I try to keep a lid on such language in this space. But honestly, tripe like this book robbed me of one of my great pleasures for too long. And while I do plenty of stupid things, I’m not really all that stupid.

Which leaves me no alternative than to conclude that Kurt was phoning it in.

I know, some true fan is taking umbrage with me. Yes, I missed every metaphor, simile and analogy. Since I’m clearly failing to comprehend the depths of what’s going on I’lI also note I failed to grasp the literary intent of incest.

In Estyland, somebody thinks this book has fans.

I’m sorry, the British kids have it right, sometimes shite is just shite and labeling it comedy isn’t going to make it any less so.

Let me note one more thing before ending. The book, which ends somewhat abruptly, is proceeded by an autobiographical prologue. I believe it is meant to lend explanatory background to the novel which follows.

In 1975, when it appeared, the caution that this would probably be the only autobiographical matter ever from this author may have had meaning.
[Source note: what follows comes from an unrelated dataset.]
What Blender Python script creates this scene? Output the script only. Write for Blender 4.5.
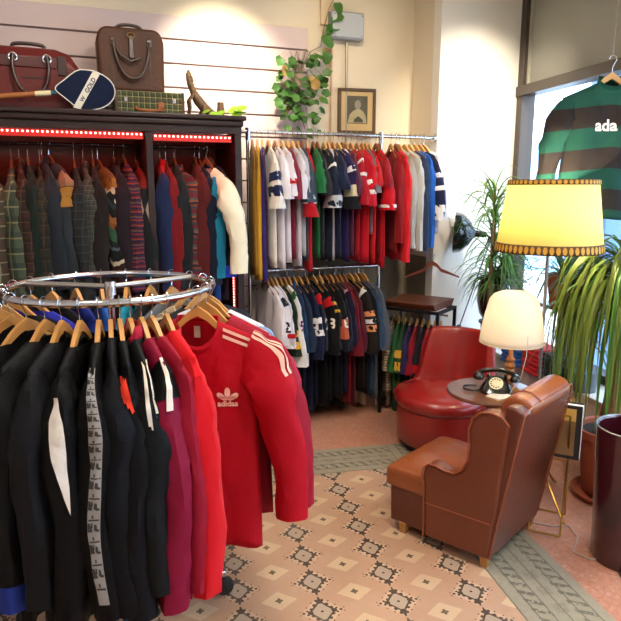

With the memoir, it’s a moot point.

I gather that the passing of Vonnegut’s sister, with whom he seemed especially close, hit him rather hard. And I’m unsure whether he’s suggesting that it was harder or easier because they were raised as and by unbelievers.

Few people I know have shared my lifelong seminar in the death of siblings and parents. The hurt never stops. I hope at some point Vonnegut got to the point where he understood that hurt wouldn’t stop merely by hurting others.

His readers deserve better than to have been used as his punching bag.